SMRs and AMRs

Saturday, November 21, 2015

Military leaders dubious of bigger war against ISIL

Military officials worry that leaders in Washington haven't absorbed the lessons of America's last big wars.

By Bryan Bender, Politico.com
Updated 11/18/15 12:30 AM EST

U.S. military leaders are skeptical about calls for escalating the war against the Islamic State, saying they have watched too many of their troops’ hard-won victories slip away amid civilian inattention in Afghanistan and Iraq.

Even as U.S. and allied aircraft step up their bombing campaign against the terrorist group after Friday’s attacks in Paris, senior military officials privately express worries that political leaders in Washington and foreign capitals still haven’t absorbed the lessons of America’s last two big wars. In both cases, the military defeated the Taliban, Saddam Hussein’s regime and the Iraqi insurgents, but civilian leadership failed to do the political, economic and diplomatic heavy-lifting needed to sustain those wins.

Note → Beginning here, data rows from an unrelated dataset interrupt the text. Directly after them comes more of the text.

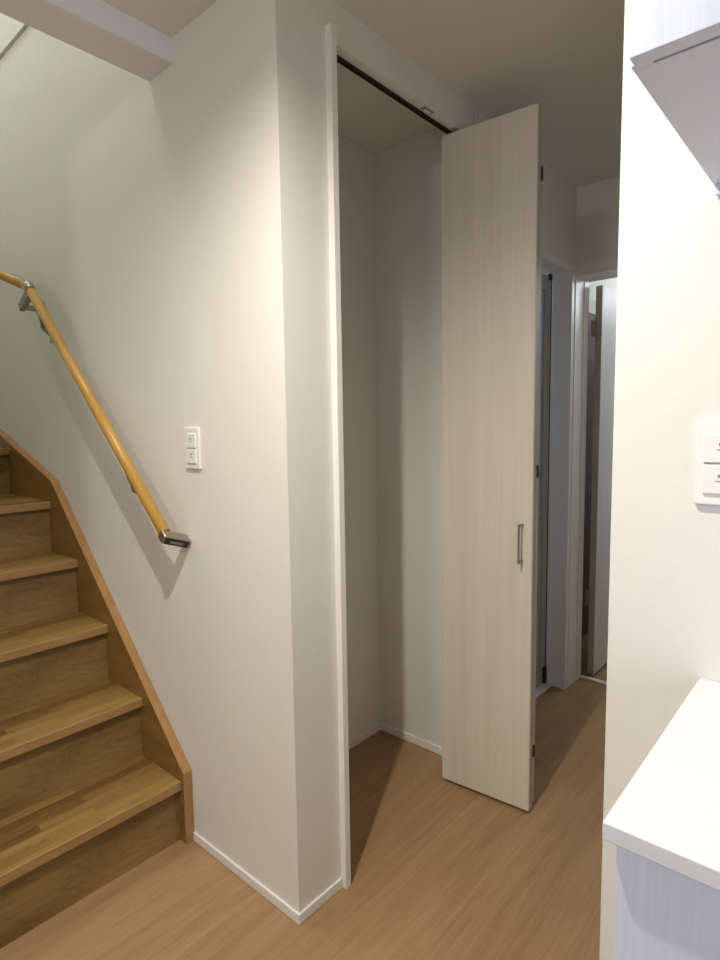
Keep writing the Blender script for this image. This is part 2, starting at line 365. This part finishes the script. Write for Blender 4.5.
def bracket(x, px, pz):
    # cradle under the rail, arm swept down to a plate lower on the wall
    p = r0+(r1-r0)*((x-r0.x)/(r1.x-r0.x)); c = p-up*.0195; L = .024
    bm = bmesh.new()
    pts = [c-d*L-up*.003, c+d*L-up*.003, c+d*L+up*.004, c-d*L+up*.004]
    prism_bm(bm, [(q.x, RY-.010, q.z) for q in pts], (0,.020,0))
    o = obj('bracket', bm, M['steel'], hr, .001)
    bm = bmesh.new(); q = Vector(((c.x+px)/2, RY-.022, (c.z+pz)/2-.006))
    tube_bm(bm, (c.x,RY,c.z), q, .0075, 14); sphere_bm(bm, q, .0076); tube_bm(bm, q, (px,AY+.006,pz), .0075, 14)
    obj('arm', bm, M['steel'], o, 0, 2, True)
    bm = bmesh.new(); box_bm(bm, (px-.015,AY+.0005,pz-.027),(px+.015,AY+.006,pz+.027)); obj('wall_plate', bm, M['steel'], o, .002)
bracket(1.725, 1.797, 1.106); bracket(2.345, 2.445, 1.690)
# angled joint where the rail changes slope
d2v = (r2-r1).normalized()
bm = bmesh.new(); sphere_bm(bm, r1, .0195); tube_bm(bm, r1-d*.028, r1, .0192, 24); tube_bm(bm, r1, r1+d2v*.028, .0192, 24)
j = obj('corner_joint', bm, M['metal'], hr, 0, 2, True)
bm = bmesh.new(); q = r1+Vector((.075,-.010,-.062))
prism_bm(bm, [(r1.x-.012,RY-.012,r1.z-.030),(r1.x+.020,RY-.012,r1.z-.012),(q.x+.02,RY-.012,q.z+.01),(q.x+.012,RY-.012,q.z-.018),(r1.x+.03,RY-.012,r1.z-.055)], (0,.020,0))
box_bm(bm, (q.x-.012,AY+.005,q.z-.012),(q.x+.010,RY-.010,q.z+.006)); box_bm(bm, (q.x-.028,AY+.0005,q.z-.032),(q.x+.028,AY+.006,q.z+.024))
obj('joint_bracket', bm, M['steel'], j, .002)

# ------------------------------------------------------------------ light switches
def switch(x0, x1, label, cx0, cx1):
    z0, z1 = 1.204, 1.324
    t = thing('light_switch', ((x0+x1)/2, AY, z0), label, 'light switch', 'white two-gang wall switches')
    bm = bmesh.new(); box_bm(bm, (x0,AY+.0003,z0),(x1,AY+.008,z1)); obj('plate', bm, M['plate'], t, .0022, 3)
    for a, b_ in ((1.2655,1.307),(1.2205,1.2625)):
        r = box('rocker', (cx0,AY+.007,a),(cx1,AY+.0115,b_), M['plate'], t, .0012)
        cx = (cx0+cx1)/2
        boxes('indicator', [((cx-.004,AY+.0112,a+.024),(cx+.004,AY+.0118,a+.028)), ((cx-.0065,AY+.0112,a+.0175),(cx+.0065,AY+.0118,a+.019))], M['mark'], r)
    box('rocker_gap', (cx0+.0005,AY+.0072,1.2215),(cx1-.0005,AY+.0084,1.3065), M['gap'], t)
switch(1.462, 1.535, 'small white two-rocker switch on the wall between handrail end and corner', 1.476, 1.521)
switch(.124, .1965, 'white two-rocker switch on the right wall above the white countertop', .139, .1855)

# ------------------------------------------------------------------ bifold closet door
ZB, ZT = .010, 2.287
bd = thing('bifold_door', (1.10,-1.80,0), 'folded pale wood-grain bifold closet door with bar handle, standing open', 'door')
def leaf_pts(a, b, th):
    a, b = Vector((a[0],a[1],0)), Vector((b[0],b[1],0)); dd = (b-a).normalized(); n = Vector((-dd.y, dd.x, 0))
    if n.y > 0: n = -n
    return a, b, dd, n, [(a.x,a.y,ZB),(b.x,b.y,ZB),(b.x+n.x*th,b.y+n.y*th,ZB),(a.x+n.x*th,a.y+n.y*th,ZB)]
a, b, dd, n, P1 = leaf_pts((1.150,-1.749),(.819,-1.774),.036)
lead = prism('door_panel', P1, (0,0,ZT-ZB), M['door'], bd, .004)
a2, b2, dd2, n2, P2 = leaf_pts((1.150,-1.8145),(.8310,-1.8125),.034)
prism('door_panel', P2, (0,0,ZT-ZB), M['door'], bd, .004)
# edge banding on the folding edge of the lead panel
e0 = b + n*.004; e1 = b + n*.032
prism('edge_band', [(e0.x-.0008,e0.y,ZB+.002),(e0.x+.0002,e0.y,ZB+.002),(e1.x+.0002,e1.y,ZB+.002),(e1.x-.0008,e1.y,ZB+.002)], (0,0,ZT-ZB-.004), M['dooredge'], lead)
for z in (2.092,1.166,.212):
    box('hinge', (.8165,-1.8040,z-.020),(.830,-1.8135,z+.020), M['black'], bd, .001)
# bar handle near the folding edge
hx = .850; hy = -1.749 - .025*(1.150-hx)/.331
h = boxes('handle', [((hx-.003,hy+.026,.868),(hx+.003,hy+.032,.998))], M['steel'], lead, .001)
for z in (.873,.993): box('handle_post', (hx-.003,hy+.0003,z-.004),(hx+.003,hy+.0265,z+.004), M['steel'], h, .0008)
# top guide pins in the track
for px, py in ((1.1265,-1.768),(1.1265,-1.83)):
    bm = bmesh.new(); tube_bm(bm, (px,py,ZT-.001),(px,py,OZ-.002),.004,12); obj('guide_pin', bm, M['steel'], bd)
tr = tag(boxes('door_track', [((1.119,OY0-.002,OZ-.007),(1.1215,OY1+.002,OZ-.0005)), ((1.1315,OY0-.002,OZ-.007),(1.134,OY1+.002,OZ-.0005)), ((1.1215,OY0-.002,OZ-.003),(1.1315,OY1+.002,OZ-.0005))], M['track']),
         'dark brown metal track under the head of the closet opening', 'door track')
ct = thing('door_catch', (1.096,-1.60,OZ), 'tiny pale catch fixed beside the dark track under the closet head', 'door catch')
box('catch_plate', (1.0945,-1.575,OZ-.003),(1.1115,-1.625,OZ-.0002), M['steel'], ct, .001)
box('catch_roller', (1.098,-1.585,OZ-.008),(1.108,-1.612,OZ-.003), M['trim'], ct, .002)

# ------------------------------------------------------------------ cabinets at the right
XR = -1.45
tp = tag(box('countertop', (.180,-.554,.922),(XR,AY+.001,.941), M['top'], None, .0015), 'white wood-grain countertop over the low cabinet against the right wall', 'countertop')
bc = thing('base_cabinet', (-.64,-.77,0), 'white base cabinet with fine vertical grain under the white countertop', 'cabinet')
boxes('body', [((.171,-.585,.0),(.153,AY+.009,.9218)), ((XR,-.585,0),(XR+.018,AY+.009,.9218)), ((.153,-.595,.06),(XR+.018,AY+.009,.078)), ((.153,-.60,.903),(XR+.018,AY+.009,.9218)), ((.153,AY+.012,.078),(XR+.018,AY+.009,.903))], M['cabin'], bc)
wdt = (.171-XR)/4
for k in range(4):
    x1 = .171-wdt*k-.001; x0 = x1-wdt+.003
    box('door', (x1,-.567,.05),(x0,-.584,.916), M['cab'], bc, .001)
WCX=.181
wc = thing('wall_cabinet', (-.64,-.77,1.649), 'white wall cabinet hung high over the countertop at top right', 'cabinet')
boxes('body', [((.186,-.5965,1.649),(.168,AY+.001,2.398)), ((XR,-.5965,1.649),(XR+.018,AY+.001,2.398)), ((.1855,-.603,1.6488),(XR+.0005,AY+.002,1.667)), ((.168,-.603,2.38),(XR+.018,AY+.001,2.398))], M['cabin'], wc, .0006)
for k in range(4):
    x1 = .182-wdt*k-.0005; x0 = x1-wdt+.003
    box('door', (x1,-.5765,1.646),(x0,-.5945,2.39), M['cab'], wc, .001)
box('hanging_rail', (.183,AY+.017,1.634),(XR+.02,AY+.001,1.6488), M['cabin'], wc, .001)

# ------------------------------------------------------------------ lights
def light(name, kind, loc, energy, color, size=None, target=None, **kw):
    L = bpy.data.lights.new(name, kind); L.energy = energy; L.color = color
    for k, v in kw.items(): setattr(L, k, v)
    o = bpy.data.objects.new(name, L); o.location = loc; COL.objects.link(o)
    if target is not None: o.rotation_euler = (Vector(target)-Vector(loc)).to_track_quat('-Z','Y').to_euler()
    return o
light('downlight', 'SPOT', (.67,-.33,2.385), 108, (1.0,.935,.80), spot_size=math.radians(156), spot_blend=1.0, shadow_soft_size=.02)
light('window_daylight', 'AREA', (-2.95,.5,1.5), 10, (.76,.87,1.0), target=(0,.2,1.3), shape='RECTANGLE', size=1.6, size_y=1.1)
light('added_cool_fill', 'AREA', (-1.2,2.5,1.25), 6, (.56,.69,1.0), target=(-1.1,-.8,1.35), shape='RECTANGLE', size=1.2, size_y=1.2, spread=math.radians(62))  # unseen fill lamp, added to cool the cabinet fronts and undersides
light('added_warm_fill', 'AREA', (.35,1.45,2.36), 16, (1.0,.96,.90), target=(.7,.4,0), shape='DISK', size=.6)  # unseen fill lamp, added to lift the walls above the downlight's pool
light('stairwell_light', 'AREA', (2.5,-.5,4.7), 19, (.97,1.0,.95), target=(2.5,-.56,0), shape='RECTANGLE', size=1.0, size_y=.5)
light('far_room_light', 'POINT', (.55,-4.3,2.2), 14, (.86,.92,1.0), shadow_soft_size=.1)
light('bath_light', 'POINT', (1.7,-2.3,1.8), 4, (.75,.85,1.0), shadow_soft_size=.1)

wd = bpy.data.worlds.new('world'); bpy.context.scene.world = wd; wd.use_nodes = True
bg = wd.node_tree.nodes['Background']; bg.inputs['Color'].default_value = (.6,.75,1,1); bg.inputs['Strength'].default_value = .6

# ------------------------------------------------------------------ camera
yaw, pitch, roll, f = -0.85068802, 0.09526096, -0.01447595, 0.83901143*700
cy_, sy_ = math.cos(yaw), math.sin(yaw); cp, sp = math.cos(pitch), math.sin(pitch)
fwd = Vector((cy_*cp, sy_*cp, -sp)); right = Vector((sy_, -cy_, 0)); down = fwd.cross(right)
cr, sr = math.cos(roll), math.sin(roll)
R0 = right*cr - down*sr; R1 = right*sr + down*cr
cam = bpy.data.cameras.new('camera'); co = bpy.data.objects.new('camera', cam); COL.objects.link(co)
mw = Matrix((R0, -R1, -fwd)).transposed().to_4x4(); mw.translation = Vector((0,0,1.328)); co.matrix_world = mw
cam.sensor_fit = 'VERTICAL'; cam.sensor_height = 36; cam.lens = f*36/960; cam.clip_start = .02
sc = bpy.context.scene; sc.camera = co
sc.view_settings.view_transform = 'Standard'; sc.view_settings.look = 'None'
sc.view_settings.exposure = 0; sc.view_settings.gamma = 1
sc.cycles.use_denoising = True; sc.cycles.max_bounces = 10; sc.cycles.diffuse_bounces = 7
sc.cycles.sample_clamp_indirect = 6
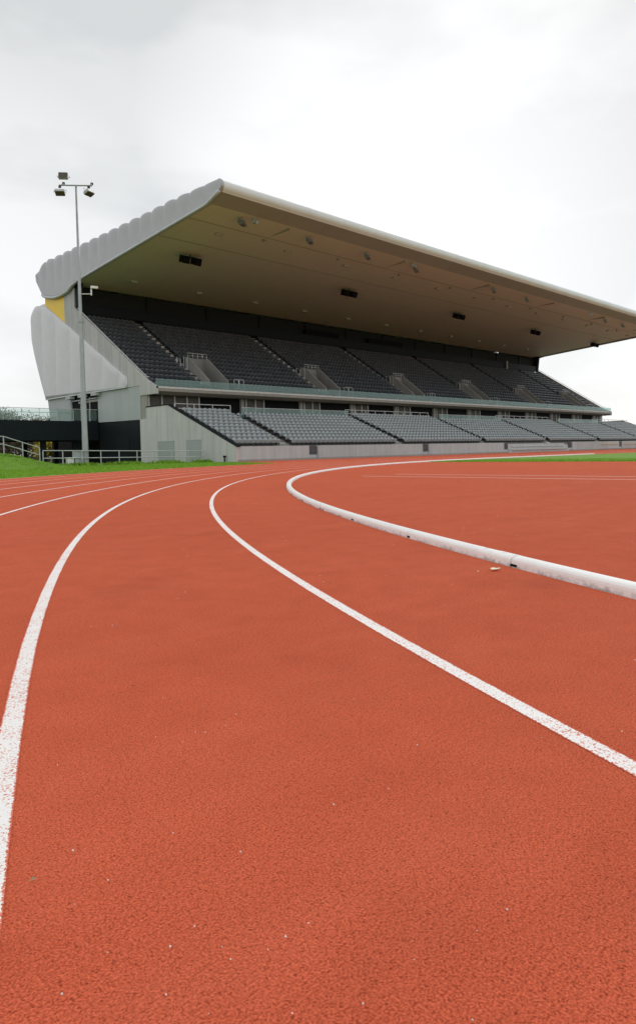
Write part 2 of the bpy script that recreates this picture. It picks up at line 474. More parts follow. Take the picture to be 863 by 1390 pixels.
# ------------------------------------------------------------------ grandstand
GS = thing('grandstand', (40, 70, 0), 'long two-tier concrete grandstand with a huge cantilevered silver roof', 'grandstand')
UT0, UD, UZ0, USL = 66.45, .78, 6.0, .64      # first upper tread
LT0, LD, LZ0, LSL = 55.30, .70, 1.0, .41
UN = 16
def uz(k): return UZ0 + USL*UD*k
def ut(k): return UT0 + UD*k
def lz(k): return LZ0 + LSL*LD*k
def lt(k): return LT0 + LD*k
VOMS = [1.95 + 15.2*i for i in range(6)]      # left faces of the vomitories
VW, VB, VF = 2.1, 71.2, 67.6
# --- upper terrace
def stepped(fn_t, fn_z, k0, k1, zb, tback, below=.35):
    top = []
    for k in range(k0, k1):
        top += [(fn_t(k), fn_z(k)), (fn_t(k+1), fn_z(k))]
    prof = top + [(tback, top[-1][1])] + [(tback, top[-1][1] - below - .1), (fn_t(k0), fn_z(k0) - below)]
    return prof
b = MB()
cuts = []
x = S0 + .18
for v in VOMS:
    b.prism_x(stepped(ut, uz, 0, UN, 0, 79.7), x, v)
    kk = int(math.ceil((VB - UT0)/UD))
    b.prism_x(stepped(ut, uz, kk, UN, 0, 79.7), v, v + VW)
    b.box((v, 65.7, 5.93), (v + VW, VB + .6, 6.0))
    x = v + VW
b.prism_x(stepped(ut, uz, 0, UN, 0, 79.7), x, S1 - .18)
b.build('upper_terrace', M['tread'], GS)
# vomitories
VW_RISE = .62
for i, v in enumerate(VOMS):
    b = MB()
    def pz(t): return UZ0 + USL*(t - UT0) + .50
    for xa in (v - .12, v + VW - .06):
        b.prism_x([(VF, 6.0), (VB, 6.0), (VB, pz(VB) + .22), (VB - .5, pz(VB) + .22), (VF, pz(VF) + .15)], xa, xa + .18)
    b.box((v + .06, VB - .12, 8.15), (v + VW - .06, VB + .06, pz(VB) + .222))
    b.build('vomitory', M['vom'], GS)
    b = MB(); b.box((v + .07, VB + .0, 6.02), (v + VW - .07, VB + .05, 8.15)); b.build('vomitory_door', M['black'], GS)
    b = MB(); z = pz(VB) + .22
    b.tube([(v-.1, VB-.4, z), (v-.1, VB-.4, z+.42), (v+VW, VB-.4, z+.42), (v+VW, VB-.4, z)], .032, 6)
    for q in (.5, 1.05, 1.6): b.tube([(v + q, VB-.4, z), (v + q, VB-.4, z+.42)], .022, 5)
    b.tube([(v-.1, VB-.4, z+.2), (v+VW, VB-.4, z+.2)], .02, 5)
    b.build('vomitory_rail', M['rail'], GS)
    # hoop rails at the head of the aisle and at the foot
    for (xa, ta) in ((v - 1.25, VB - .9), (v - .35, VB - .7)):
        zz = UZ0 + USL*(ta - UT0)
        b = MB(); b.tube([(xa, ta, zz), (xa, ta, zz+1.0), (xa, ta+.55, zz+1.25), (xa, ta+.55, zz+.3)], .03, 6); b.build('aisle_hoop', M['rail'], GS)
    b = MB()
    for xa in (v + VW + .9, v + VW + 1.5):
        b.tube([(xa, 67.1, 6.1), (xa, 67.1, 7.45), (xa + .1, 67.9, 7.6), (xa + .1, 67.9, 6.9)], .032, 6)
    b.tube([(v + VW + .7, 67.5, 7.55), (v + VW + 1.8, 67.5, 7.6)], .03, 6)
    b.build('gangway_rail', M['rail'], GS)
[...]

The same thing could happen again in the fight against ISIL, the military officials say, unless far more is done to train and arm local allies, beef up the State Department's capacity to assist foreign allies to improve governing structures, counter the terrorist group's message in mosques and in social media and employ much more international leverage to end the Syrian civil war. Otherwise, the growing pressure to strike back hard against ISIL will mean that guns and bombs once again get far more attention and resources than the other levers of power that would ultimately prove more consequential.

The military officials say these concerns are behind President Barack Obama’s refusal to launch a more expansive military operation that includes American ground troops against the terrorists.